23 August 2009

Sixteen possible explanations for the continual failure of American relay teams to avoid disqualification

We're all familiar with the impression that socio-cultural factors have on the way sport is practised in a given country. For instance, the success the Dutch have had in reclaiming land from the North Sea has given their footballers the arrogance which periodically leads to members of the national team not talking to each other, and telling each other they're not talking to each other. And Prof. Sapir-Whorf showed us how language has shaped the playing styles of the world's great footballing nations.

Using this method, and following yet another relay disqualification for the US ― this time for making a changeover outside the designated area ― can we look into the soul of America and figure out what keeps going wrong? Here is some, like, way true stuff about the States which may explain things.

* Imperial arrogance: They feel like they don't have to learn the rules like the rest of us, is that what it is?

* Those damn Frenchies (I): The judge was French! Okay, Belgian. Whatever. Same difference.

* Those damn Frenchies (II): The word 'baton' is French. USA Track & Field petitioned to have the name changed to 'liberty tube', but this was rejected by the IAAF. Now American runners drop the baton once a year in symbolic protest.

* Invasion impulse: They just can't help venturing into other people's lanes.

* Manifest destiny: Moreover, it is the right and duty of every American to venture into other people's lanes.

* Wanton abuse of the English language: If they can't educate themselves to speak the Queen's English, how can they be expected to carry a stick around a running track? Why can't they just leave it be? Stop being so innovative!

* They're just too damn fast to get the changeover right: That'll be the steroids.

* Americans are all, like, soooooo fat: Their chubby digits can't grip the baton properly.

* Some of the athletes probably come from the Deep South: So they probably lack opposable thumbs, if you know what I mean! You know, on account of them sticking to their own? Know what I mean? Eh? Eh?...What do you mean, "are you Marcus Brigstocke?"? I really don't know what you're talking about...Okay, here's a joke about Lily Allen. Ready? (Clears throat) I'd like to punch Lily Allen right in her stupid face! Well? What did you think of― Hey! Come back...

* Lack of compulsory health insurance: The athletes can't run in a straight line, what with their rickets and all.

* All that "teamwork" and passing the baton from person to person: Doesn't that seem a bit commie to you?

* The athletes are sick of hearing the national anthem so many times already during the week: That'll be the steroids.

* All the times American teams did manage to avoid disqualification were faked in a Hollywood backlot: Before every championship, USA Track & Field try to get the organisers to run their fake footage instead of the real thing. This year, the Germans refused, in retaliation for the cancellation of NFL Europa. They loved that thing.

* Americans are all, like, soooooo stoopid: Duh.

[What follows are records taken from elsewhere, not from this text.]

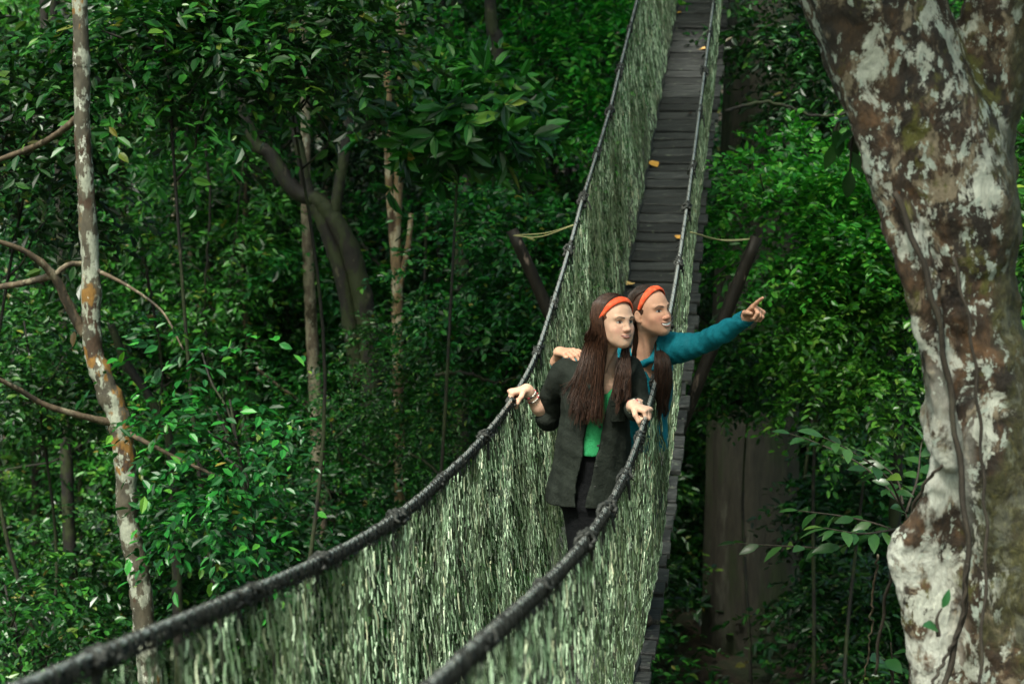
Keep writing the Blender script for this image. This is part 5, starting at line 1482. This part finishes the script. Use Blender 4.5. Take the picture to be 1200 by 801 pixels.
fR, fL = f2 + [-.08, .06, .06], f2 + [.06, -.03, .06]
hpR, hpL = P(733, 565, 8.35), P(753, 565, 8.31); kR, kL = P(732, 655, 8.33), P(752, 655, 8.26)
S.chain([hpR, kR, fR], [.075, .05, .036], .03); S.chain([hpL, kL, fL], [.075, .05, .036], .03)
S.chain([sR, eR], [.038, .030], .03); S.chain([sL, eL], [.038, .028], .03)
o = body_mesh(W2, H2, [g_head] + gs + [S], m_skin2, True)
features(g_head, H2, W2, True, -.0020, m_lip2)
headband(H2, W2, top=(.054, .121))
V, Q = hair_cap(H2, .007, .014); r = np.random.default_rng(33); paths = []
for i in range(900):      # combed back over the skull and falling behind the near ear
    x0 = r.uniform(-.02, .055); y0 = r.uniform(-.05, .055); t = r.uniform(0, 1)
    cl = CL[i % 24]; end = P(741 + 12 * t + r.normal(0, 1), 425 + r.normal(0, 5), 8.20 + .05 * t)
    y0 = min(y0, .034); inf = r.uniform(.007, .012)
    paths.append([on_skull(H2, x0, y0, .128, inf), on_skull(H2, x0 * .5 + .05, y0 * .6 - .035, .090, inf), on_skull(H2, .080, -.062 + .024 * t, .03, inf), H2(.072 + .004 * r.normal(), -.060 + .012 * t, -.03), H2(.066, -.058, -.075) * .5 + .5 * P(746 + 8 * t, 390, 8.17 + .04 * t), P(744 + 9 * t + r.normal(0, .8), 398, 8.17 + .04 * t), end])
for i in range(900):      # the long lock over the far shoulder
    t = r.uniform(0, 1); x0 = -r.uniform(0, .05)
    paths.append([on_skull(H2, x0, -.03, .126), on_skull(H2, -.07, -.06, .07), on_skull(H2, -.07, -.05, 0), P(768 + 8 * t, 402, 8.17), P(768 + 16 * t + r.normal(0, 1), 425, 8.08 + .05 * r.uniform()), P(769 + 17 * t + r.normal(0, 1.0), 448, 8.07 + .05 * r.uniform()), P(766 + 16 * CL[i % 24][0] + r.normal(0, 1), 474 + 6 * CL[i % 24][2] + r.normal(0, 2), 8.09 + .04 * CL[i % 24][3])])
hv, hq = strands(paths, .0021, .0008, 22, r, .0045)
mb = MB(); mb.add(V, Q); mb.add(hv, hq); mb.build('hair', m_hair2, W2, True)
# jacket
S = SDF(P(640, 560, 7.7), P(905, 350, 8.7), .0050)
S.loft([(*P(756, 410, 8.27), .070, .060), (*P(753, 420, 8.28), .125, .078), (*P(751, 434, 8.28), .155, .095), (*P(749, 460, 8.29), .155, .108), (*P(746, 495, 8.31), .145, .105), (*P(743, 530, 8.325), .158, .115), (*P(741, 545, 8.33), .160, .118)], math.radians(20))
S.cone(P(766, 400, 8.13), P(763, 420, 8.12), .030, .010, .0, True)
sleeve(S, [sL, sL * .5 + eL * .5 + [0, 0, -.012], eL, eL * .45 + wL * .55 + [0, 0, -.006], wL - unit(wL - eL) * .006], [.060, .053, .046, .042, .036], 43)
S.chain([P(744, 420, 8.33), P(752, 426, 8.20), P(764, 422, 8.155), P(773, 406, 8.20)], [.018, .017, .016, .016], .012)
S.chain([sR, eR, wR * .85 + eR * .15], [.062, .052, .042], .03)
S.warp(.0048, 36, 22); S.warp(.0022, 85, 23)
sl, X = S.sub(wL - .02, wL + .09)
cloth('jacket', S, m_teal, W2, 1)
jk2 = [c for c in W2.children if c.name.startswith('jacket')][0]
mb = MB()
c2 = resample([P(772, 400, 8.17), P(771, 418, 8.13), P(766, 434, 8.14)], 12); tube(mb, c2, .011, 6, bump=.05)
mb.build('collar', m_teal, jk2, True)
a3 = unit(wL - eL); S = SDF(wL - .09, wL + .09, .004); S.cone(wL - a3 * .040, wL - a3 * .004, .0385, .0370, .004); S.cone(wL - a3 * .03, wL + a3 * .03, .033, .033, .002, True); cloth('cuff', S, m_teal, jk2, 1)
S = SDF(f2 - [.40, .35, .02], f2 + [.40, .35, 1.0], .006)
S.loft([(*P(743, 535, 8.33), .135, .09), (*P(741, 565, 8.335), .148, .105), (*P(741, 590, 8.335), .145, .10)], math.radians(20))
S.chain([hpR, kR, fR + [0, 0, .02]], [.085, .060, .045], .03); S.chain([hpL, kL, fL + [0, 0, .02]], [.085, .060, .045], .03); S.warp(.004, 30, 9)
cloth('trousers', S, m_gtrs, W2)
for fp in (fR, fL):
    S = SDF(fp - [.15, .25, .08], fp + [.15, .12, .10], .005)
    S.cone(fp + [-.01, .05, -.015], fp + [.05, -.13, -.03], .042, .032, .02); S.cone(fp + [0, .03, .03], fp + [0, .01, -.01], .042, .045, .02)
    S.g[:, :, :max(1, int((f2[2] + .004 - S.lo[2]) / S.h))] = 1; cloth('shoe', S, m_shoe, W2)
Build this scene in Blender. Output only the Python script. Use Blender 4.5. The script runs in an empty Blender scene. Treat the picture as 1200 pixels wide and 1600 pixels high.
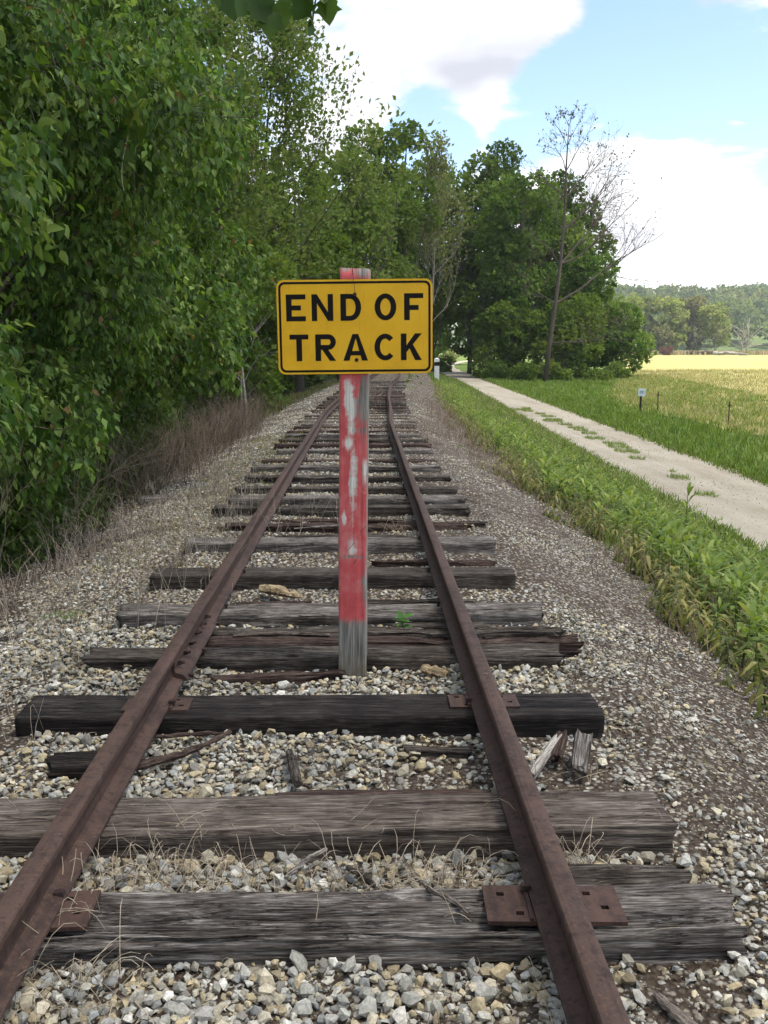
import bpy, bmesh, math
import numpy as np
from mathutils import Vector, Matrix

PI = math.pi
rad = math.radians
SC = bpy.context.scene
COL = SC.collection

# ------------------------------------------------------------------ camera
cam_d = bpy.data.cameras.new('camera')
cam = bpy.data.objects.new('camera', cam_d)
COL.objects.link(cam)
CAM = np.array([0.20, 0.0, 1.626])
cam.location = CAM
cam.rotation_euler = (rad(90 - 10.05), 0, rad(-1.27))
cam_d.sensor_fit = 'VERTICAL'
cam_d.sensor_height = 32.0
cam_d.lens = 32.0 * 1445.0 / 1600.0
cam_d.clip_start = 0.05
cam_d.clip_end = 6000
SC.camera = cam

# ------------------------------------------------------------------ sun direction, sky
SUN = Vector((0.36, -0.10, 0.92)).normalized()
world = bpy.data.worlds.new('World')
SC.world = world
world.use_nodes = True
wt = world.node_tree
wt.nodes.clear()


def wn(t, **kw):
    n = wt.nodes.new(t)
    for k, v in kw.items():
        setattr(n, k, v)
    return n


def build_sky():
    L = wt.links.new
    out = wn('ShaderNodeOutputWorld')
    bg = wn('ShaderNodeBackground')
    bg.inputs[1].default_value = 0.14
    L(bg.outputs[0], out.inputs[0])
    sky = wn('ShaderNodeTexSky')
    sky.sky_type = 'NISHITA'
    sky.sun_disc = False
    sky.sun_elevation = math.asin(SUN.z)
    sky.sun_rotation = math.atan2(SUN.x, SUN.y)
    sky.air_density = 1.0
    sky.dust_density = 0.6
    sky.ozone_density = 0.35
    tc = wn('ShaderNodeTexCoord')
    nrm = wn('ShaderNodeVectorMath', operation='NORMALIZE')
    L(tc.outputs['Generated'], nrm.inputs[0])
    d = nrm.outputs[0]

    def math_(op, a, b=None, c=None):
        n = wn('ShaderNodeMath', operation=op)
        for i, v in enumerate((a, b, c)):
            if v is None:
                continue
            if isinstance(v, (int, float)):
                n.inputs[i].default_value = v
            else:
                L(v, n.inputs[i])
        return n.outputs[0]

    # cloud masses: broad lobes in the sky plus billowing noise
    mp = wn('ShaderNodeMapping')
    mp.inputs['Scale'].default_value = (1.0, 1.0, 2.1)
    mp.inputs['Location'].default_value = (0.35, 0.1, 0.62)
    L(d, mp.inputs[0])
    n1 = wn('ShaderNodeTexNoise')
    n1.inputs['Scale'].default_value = 6.5
    n1.inputs['Detail'].default_value = 8.0
    n1.inputs['Roughness'].default_value = 0.58
    n1.inputs['Distortion'].default_value = 0.25
    L(mp.outputs[0], n1.inputs['Vector'])
    val = math_('MULTIPLY', math_('SUBTRACT', n1.outputs[0], 0.45), 1.9)
    for (v, inner, outer, amp) in SKY_LOBES:
        dp = wn('ShaderNodeVectorMath', operation='DOT_PRODUCT')
        L(d, dp.inputs[0])
        dp.inputs[1].default_value = v
        mr = wn('ShaderNodeMapRange')
        mr.interpolation_type = 'SMOOTHSTEP'
        mr.inputs['From Min'].default_value = math.cos(rad(outer))
        mr.inputs['From Max'].default_value = math.cos(rad(inner))
        mr.inputs['To Min'].default_value = 0.0
        mr.inputs['To Max'].default_value = amp
        L(dp.outputs['Value'], mr.inputs['Value'])
        val = math_('ADD', val, mr.outputs[0])
    mask = wn('ShaderNodeMapRange')
    mask.interpolation_type = 'SMOOTHSTEP'
    mask.inputs['From Min'].default_value = 0.0
    mask.inputs['From Max'].default_value = 0.25
    L(val, mask.inputs['Value'])
    # cloud body brightness: soft grey bellies
    n2 = wn('ShaderNodeTexNoise')
    n2.inputs['Scale'].default_value = 3.4
    n2.inputs['Detail'].default_value = 4.0
    mp2 = wn('ShaderNodeMapping')
    mp2.inputs['Location'].default_value = (3.1, 1.7, 0.4)
    mp2.inputs['Scale'].default_value = (1.0, 1.0, 2.2)
    L(d, mp2.inputs[0])
    L(mp2.outputs[0], n2.inputs['Vector'])
    cr = wn('ShaderNodeValToRGB')
    cr.color_ramp.elements[0].position = 0.33
    cr.color_ramp.elements[0].color = (1.85, 1.92, 2.15, 1)
    cr.color_ramp.elements[1].position = 0.55
    cr.color_ramp.elements[1].color = (3.9, 3.9, 3.9, 1)
    L(n2.outputs[0], cr.inputs[0])
    mix = wn('ShaderNodeMix', data_type='RGBA')
    # sunlight scattered forward makes the clouds round the sun the brightest
    ds = wn('ShaderNodeVectorMath', operation='DOT_PRODUCT')
    L(d, ds.inputs[0])
    ds.inputs[1].default_value = tuple(SUN)
    glow = math_('MULTIPLY', math_('POWER', math_('MAXIMUM', ds.outputs['Value'], 0.0), 3.0), 1.3)
    glow = math_('ADD', glow, 0.82)
    cl = wn('ShaderNodeVectorMath', operation='SCALE')
    L(cr.outputs[0], cl.inputs[0])
    L(glow, cl.inputs['Scale'])
    mi = [s for s in mix.inputs if s.type == 'RGBA']
    L(mask.outputs[0], mix.inputs[0])
    sk = wn('ShaderNodeVectorMath', operation='SCALE')
    L(sky.outputs[0], sk.inputs[0])
    sk.inputs['Scale'].default_value = 0.54
    L(sk.outputs[0], mi[0])
    L(cl.outputs[0], mi[1])
    L([s for s in mix.outputs if s.type == 'RGBA'][0], bg.inputs[0])


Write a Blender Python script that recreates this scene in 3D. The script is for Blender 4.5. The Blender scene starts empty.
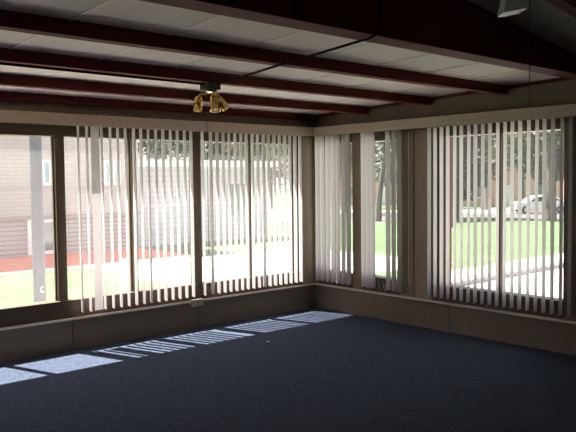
import bpy, bmesh, math, random
from mathutils import Vector, Matrix, noise
C = bpy.context.scene.collection
PI = math.pi
random.seed(7)

# ------------------------------------------------------------------ materials
def mat(name, col, rough=0.6, metal=0.0, var=0.0, scale=8.0, bump=0.0, bscale=60.0, spec=0.5, trans=0.0, coord='Object'):
    m = bpy.data.materials.new(name); m.use_nodes = True
    nt = m.node_tree; N = nt.nodes; L = nt.links
    b = N['Principled BSDF']
    b.inputs['Roughness'].default_value = rough
    b.inputs['Metallic'].default_value = metal
    b.inputs['Specular IOR Level'].default_value = spec
    tc = N.new('ShaderNodeTexCoord')
    c4 = (*col, 1)
    b.inputs['Base Color'].default_value = c4
    src = None
    if var > 0:
        n = N.new('ShaderNodeTexNoise'); n.inputs['Scale'].default_value = scale; n.inputs['Detail'].default_value = 5
        L.new(tc.outputs[coord], n.inputs['Vector'])
        r = N.new('ShaderNodeValToRGB')
        r.color_ramp.elements[0].position = 0.3; r.color_ramp.elements[1].position = 0.7
        r.color_ramp.elements[0].color = (*[max(0, x*(1-var)) for x in col], 1)
        r.color_ramp.elements[1].color = (*[min(1, x*(1+var)) for x in col], 1)
        L.new(n.outputs['Fac'], r.inputs['Fac']); L.new(r.outputs['Color'], b.inputs['Base Color'])
        src = r.outputs['Color']
    if bump > 0:
        n2 = N.new('ShaderNodeTexNoise'); n2.inputs['Scale'].default_value = bscale; n2.inputs['Detail'].default_value = 4
        L.new(tc.outputs[coord], n2.inputs['Vector'])
        bp = N.new('ShaderNodeBump'); bp.inputs['Strength'].default_value = bump; bp.inputs['Distance'].default_value = 0.01
        L.new(n2.outputs['Fac'], bp.inputs['Height']); L.new(bp.outputs['Normal'], b.inputs['Normal'])
    if trans > 0:
        t = N.new('ShaderNodeBsdfTranslucent'); mx = N.new('ShaderNodeMixShader')
        mx.inputs['Fac'].default_value = trans
        t.inputs['Color'].default_value = c4
        if src: L.new(src, t.inputs['Color'])
        L.new(b.outputs[0], mx.inputs[1]); L.new(t.outputs[0], mx.inputs[2])
        L.new(mx.outputs[0], N['Material Output'].inputs['Surface'])
    return m

def mat_brick(name, c1, c2, mortar, bw, bh, ms=0.02, rough=0.85, rot=None, offset=0.5):
    m = bpy.data.materials.new(name); m.use_nodes = True
    nt = m.node_tree; N = nt.nodes; L = nt.links
    b = N['Principled BSDF']; b.inputs['Roughness'].default_value = rough
    tc = N.new('ShaderNodeTexCoord'); mp = N.new('ShaderNodeMapping')
    if rot: mp.inputs['Rotation'].default_value = rot
    t = N.new('ShaderNodeTexBrick'); t.offset = offset
    t.inputs['Color1'].default_value = (*c1, 1); t.inputs['Color2'].default_value = (*c2, 1); t.inputs['Mortar'].default_value = (*mortar, 1)
    t.inputs['Scale'].default_value = 1; t.inputs['Mortar Size'].default_value = ms
    t.inputs['Brick Width'].default_value = bw; t.inputs['Row Height'].default_value = bh
    L.new(tc.outputs['Object'], mp.inputs['Vector']); L.new(mp.outputs['Vector'], t.inputs['Vector']); L.new(t.outputs['Color'], b.inputs['Base Color'])
    return m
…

* Karma: It's "football", you idiots!



Elliott 23/8/09 4:10 AM  

The saddest part about this post is that I ran the 4 X 400 relay in high school and the baton dropping issues/disqualifications were pervasive in track. We have too short an attention span and are not a detail-oriented country.

Collateral damage? Waaay too long a word for me to care. I got bored at "lat" and the rest kinda mumbled together.

NickDunmore 24/8/09 12:48 AM  

Oh God. Brigstocke. I could hear his voice.